My father was not a father.

The only picture I have of my father is the one I took from his obituary when he died last year. That’s it.

I still laugh to myself when I come across his obituary.

David B. M., 60, of Belleville, passed away Monday July 4, 2016.
Mr. M was employed by the United States Postal Service for 35 years, retiring 9 years ago.

That was the main part of his obituary, aside from the location of his memorial and who he was survived by. The most important statement that should summarize a person’s life, and his was that he happened to have a decent job as a federal employee. No he was a loving husband and father. No words of greatness or how amazing a person he was. Just that he lived, worked, and died.

And as brief and vague as his obituary was, it was the truth. He was no loving father, no doting husband. He was a man who worked and died. It’s what he did in between that will never be written in any obituary, or acknowledged by anyone.

This is the first Father’s Day that my father is not alive, but not the first he’s been absent from. He died long before his actual death. He was physically alive, but mentally and emotionally dead for a long time. And it wasn’t just because of his illness. I know he spent the last years of his life in misery. I know that he wanted to die. And I know that my mother wanted him to die, too, because his death came with a decent payment. She did not love him. He was a burden to her, a roadblock to her moving forward with whatever game she calls her life.

But I refused to treat him like she did. I did my best to take care of him regardless of my hatred towards him for all that he had done to me. And it took everything in me to not take him with me when I ran away, because I knew he would not survive long after my absence. I wanted to save him from her, even though he never saved me from her when he was strong and able.

My father didn’t die because he was so heartbroken over my absence, as my mother would like me and others to believe. He died because he had multiple heart attacks, a stroke, congestive heart failure, and a plethora of other health conditions that he was lucky enough to survive as long as he did with.

It’s so complicated, that simultaneous hatred and love for someone. It’s not the same experience I have with my mother — I only have hatred for her. But my father was different. He wasn’t like her. In many ways, he was a victim of her, just like my brother was (and still is), just like I was. And I think that’s why I felt sorry for him. I think that’s how I rationalized his treatment of me. He acted that way because of her. As if he didn’t know any better.

But that’s my child-like way of looking at him, because adult me knows he had to know better. My mother may have asked him to hold me down while she hurt me, but my father is the one that lifted his arms to hold down mine. My mother may have been yelling, but my father is the one that chose to beat me and bash my head into the kitchen wall.
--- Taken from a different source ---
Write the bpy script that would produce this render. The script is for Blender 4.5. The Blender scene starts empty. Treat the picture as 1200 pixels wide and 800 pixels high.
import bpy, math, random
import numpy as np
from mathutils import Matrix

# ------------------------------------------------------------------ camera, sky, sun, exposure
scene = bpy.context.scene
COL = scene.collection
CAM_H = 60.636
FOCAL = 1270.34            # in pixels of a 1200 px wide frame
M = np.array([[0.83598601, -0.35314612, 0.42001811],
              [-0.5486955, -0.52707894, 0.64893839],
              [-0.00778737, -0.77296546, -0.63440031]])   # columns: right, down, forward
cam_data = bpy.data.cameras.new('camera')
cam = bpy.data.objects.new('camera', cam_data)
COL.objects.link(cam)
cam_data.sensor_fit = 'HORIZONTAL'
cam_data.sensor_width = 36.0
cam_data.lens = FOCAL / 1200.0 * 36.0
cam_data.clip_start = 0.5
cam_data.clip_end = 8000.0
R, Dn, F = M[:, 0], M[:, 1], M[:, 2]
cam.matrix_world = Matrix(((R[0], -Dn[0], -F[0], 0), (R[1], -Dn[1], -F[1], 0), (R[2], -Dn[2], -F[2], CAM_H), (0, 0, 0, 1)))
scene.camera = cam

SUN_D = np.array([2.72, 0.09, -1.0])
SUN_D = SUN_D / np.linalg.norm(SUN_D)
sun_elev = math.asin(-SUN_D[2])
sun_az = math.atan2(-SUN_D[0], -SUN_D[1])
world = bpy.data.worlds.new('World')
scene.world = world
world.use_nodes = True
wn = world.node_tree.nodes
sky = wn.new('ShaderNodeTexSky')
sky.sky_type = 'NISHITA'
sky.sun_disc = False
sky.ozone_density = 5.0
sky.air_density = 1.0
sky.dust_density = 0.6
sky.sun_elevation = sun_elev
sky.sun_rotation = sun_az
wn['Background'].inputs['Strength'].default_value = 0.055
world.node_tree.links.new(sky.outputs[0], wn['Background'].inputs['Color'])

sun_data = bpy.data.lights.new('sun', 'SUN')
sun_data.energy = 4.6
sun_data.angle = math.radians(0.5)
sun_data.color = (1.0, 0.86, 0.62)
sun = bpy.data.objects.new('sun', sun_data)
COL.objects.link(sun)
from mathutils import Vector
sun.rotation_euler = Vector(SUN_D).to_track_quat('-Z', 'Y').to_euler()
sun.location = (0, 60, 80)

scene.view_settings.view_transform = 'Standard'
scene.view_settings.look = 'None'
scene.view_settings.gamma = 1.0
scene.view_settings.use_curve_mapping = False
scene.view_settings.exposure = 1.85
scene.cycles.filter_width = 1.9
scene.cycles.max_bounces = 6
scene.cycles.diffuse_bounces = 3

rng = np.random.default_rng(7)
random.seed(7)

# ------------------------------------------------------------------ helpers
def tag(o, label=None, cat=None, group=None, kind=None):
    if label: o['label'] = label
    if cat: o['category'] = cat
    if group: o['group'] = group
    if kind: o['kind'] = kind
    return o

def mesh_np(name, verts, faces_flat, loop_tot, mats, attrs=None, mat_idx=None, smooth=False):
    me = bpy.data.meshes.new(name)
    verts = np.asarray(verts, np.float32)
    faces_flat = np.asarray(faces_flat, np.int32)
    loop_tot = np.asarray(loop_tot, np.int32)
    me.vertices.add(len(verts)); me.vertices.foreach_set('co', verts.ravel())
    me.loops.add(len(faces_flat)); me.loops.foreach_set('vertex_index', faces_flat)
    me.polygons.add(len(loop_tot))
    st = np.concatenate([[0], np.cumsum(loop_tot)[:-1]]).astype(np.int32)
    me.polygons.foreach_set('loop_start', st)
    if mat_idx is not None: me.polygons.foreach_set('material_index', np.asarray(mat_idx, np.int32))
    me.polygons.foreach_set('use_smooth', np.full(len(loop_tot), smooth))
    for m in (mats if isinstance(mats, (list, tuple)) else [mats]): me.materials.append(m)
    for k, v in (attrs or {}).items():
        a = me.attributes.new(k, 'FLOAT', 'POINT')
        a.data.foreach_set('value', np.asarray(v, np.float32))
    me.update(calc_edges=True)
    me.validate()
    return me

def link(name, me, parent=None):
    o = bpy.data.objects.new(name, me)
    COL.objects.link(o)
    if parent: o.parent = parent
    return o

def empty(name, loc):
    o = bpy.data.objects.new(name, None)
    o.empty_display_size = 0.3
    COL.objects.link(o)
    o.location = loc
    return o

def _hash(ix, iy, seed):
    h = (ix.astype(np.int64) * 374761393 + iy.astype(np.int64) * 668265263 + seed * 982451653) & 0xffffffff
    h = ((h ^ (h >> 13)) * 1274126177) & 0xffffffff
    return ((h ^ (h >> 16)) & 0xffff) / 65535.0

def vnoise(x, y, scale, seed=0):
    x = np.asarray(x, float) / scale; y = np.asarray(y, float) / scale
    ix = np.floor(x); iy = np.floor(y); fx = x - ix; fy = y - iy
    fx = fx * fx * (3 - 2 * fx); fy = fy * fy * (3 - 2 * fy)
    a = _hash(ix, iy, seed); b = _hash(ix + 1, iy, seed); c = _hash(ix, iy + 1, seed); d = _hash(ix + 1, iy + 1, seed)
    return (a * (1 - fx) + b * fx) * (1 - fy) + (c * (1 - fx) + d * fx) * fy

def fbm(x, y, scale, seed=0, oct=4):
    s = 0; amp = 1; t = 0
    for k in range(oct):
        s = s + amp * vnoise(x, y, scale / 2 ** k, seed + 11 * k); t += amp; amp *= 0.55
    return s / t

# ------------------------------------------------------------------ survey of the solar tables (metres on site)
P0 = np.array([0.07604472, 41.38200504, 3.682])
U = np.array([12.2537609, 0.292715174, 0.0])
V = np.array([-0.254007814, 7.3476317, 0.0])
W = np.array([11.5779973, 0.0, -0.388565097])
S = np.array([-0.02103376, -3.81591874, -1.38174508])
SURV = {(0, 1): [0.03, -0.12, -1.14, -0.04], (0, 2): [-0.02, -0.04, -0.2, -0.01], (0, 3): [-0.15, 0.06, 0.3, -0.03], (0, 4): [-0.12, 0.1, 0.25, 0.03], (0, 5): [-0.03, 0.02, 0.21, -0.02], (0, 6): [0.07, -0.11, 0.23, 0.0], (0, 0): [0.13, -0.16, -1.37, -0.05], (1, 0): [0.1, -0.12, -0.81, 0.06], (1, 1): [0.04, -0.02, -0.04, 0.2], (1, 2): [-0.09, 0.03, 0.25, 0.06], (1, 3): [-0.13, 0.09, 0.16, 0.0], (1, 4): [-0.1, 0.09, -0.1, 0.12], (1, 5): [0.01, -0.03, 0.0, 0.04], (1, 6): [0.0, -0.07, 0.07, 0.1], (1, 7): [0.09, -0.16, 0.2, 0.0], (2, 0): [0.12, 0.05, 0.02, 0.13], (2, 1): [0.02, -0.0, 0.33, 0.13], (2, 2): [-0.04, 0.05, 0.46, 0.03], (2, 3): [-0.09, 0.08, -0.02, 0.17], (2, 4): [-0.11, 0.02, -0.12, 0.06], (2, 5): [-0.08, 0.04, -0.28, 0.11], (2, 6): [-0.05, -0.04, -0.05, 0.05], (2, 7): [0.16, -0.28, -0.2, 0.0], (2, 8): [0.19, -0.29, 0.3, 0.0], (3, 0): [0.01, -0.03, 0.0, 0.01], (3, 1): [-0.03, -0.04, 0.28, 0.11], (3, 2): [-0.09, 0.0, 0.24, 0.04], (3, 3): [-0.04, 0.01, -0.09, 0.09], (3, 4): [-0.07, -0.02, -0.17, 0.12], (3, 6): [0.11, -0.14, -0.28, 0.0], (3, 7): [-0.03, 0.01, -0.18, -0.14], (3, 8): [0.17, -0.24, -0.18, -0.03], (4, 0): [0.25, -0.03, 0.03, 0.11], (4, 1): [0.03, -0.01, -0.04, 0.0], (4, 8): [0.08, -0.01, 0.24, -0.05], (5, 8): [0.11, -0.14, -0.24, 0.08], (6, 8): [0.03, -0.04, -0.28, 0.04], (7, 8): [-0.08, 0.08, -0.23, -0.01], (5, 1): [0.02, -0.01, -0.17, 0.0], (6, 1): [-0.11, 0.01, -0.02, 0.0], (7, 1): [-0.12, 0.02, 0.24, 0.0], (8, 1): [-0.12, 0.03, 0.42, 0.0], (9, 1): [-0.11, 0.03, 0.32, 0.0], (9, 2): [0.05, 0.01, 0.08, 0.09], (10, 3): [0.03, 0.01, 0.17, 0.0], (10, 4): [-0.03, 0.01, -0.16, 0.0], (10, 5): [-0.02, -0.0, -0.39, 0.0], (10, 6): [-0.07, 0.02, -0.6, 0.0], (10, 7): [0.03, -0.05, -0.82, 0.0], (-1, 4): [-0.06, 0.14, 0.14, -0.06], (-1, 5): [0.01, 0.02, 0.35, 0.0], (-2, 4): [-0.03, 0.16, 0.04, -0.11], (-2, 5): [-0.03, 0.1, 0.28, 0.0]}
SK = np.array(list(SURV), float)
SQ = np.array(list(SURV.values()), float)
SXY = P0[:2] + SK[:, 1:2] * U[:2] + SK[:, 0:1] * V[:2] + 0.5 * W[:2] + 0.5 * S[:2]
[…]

My father could have chosen to walk away. He could have chosen to divorce her. He could have fought for custody. In the very least, he could have told her “this is not okay” every night she took me into the shower. But he did none of that, and that was his choice, not hers.

My love for my father is not so much love for him, but love of the idea of what I wanted him to be, of what I wanted to be to him. I wanted to be daddy’s little girl. I wanted to feel worthy of love, worthy of care, worthy of support, worthy of not being hurt all of the time just for existing. I wanted him to hug me. I wanted him to tuck me into bed at night. I wanted him to teach me things that only fathers know.

And I wanted him to save me. Because he was the only person in my life that could have saved me from my mother. He was the only person in my life who knew exactly what mommy was doing to her children every night. But he chose apathy. He chose inaction. He chose her over himself. He chose her over his children.

If heartbreak killed my father, it wasn’t heartbreak over me leaving; it was heartbreak over knowing what he did and didn’t do.

If my father had just said no, if he had just said stop, all our lives could be different right now. He could still be alive. My mother would be in prison. My brother would be free, maybe even married to a nice woman instead of married to his own mother.

And I would still have my family, a father that loved me, and a life without hurt.

Instead, I am spending Father’s Day reminded of all the ways my father was never really a father. Because real fathers don’t hurt their children. Real fathers don’t watch their children suffer. Real fathers put their children first. My grief is not in missing my father, it’s in missing what I wanted him to be.

I just wanted him to save me. Was that so much to wish for?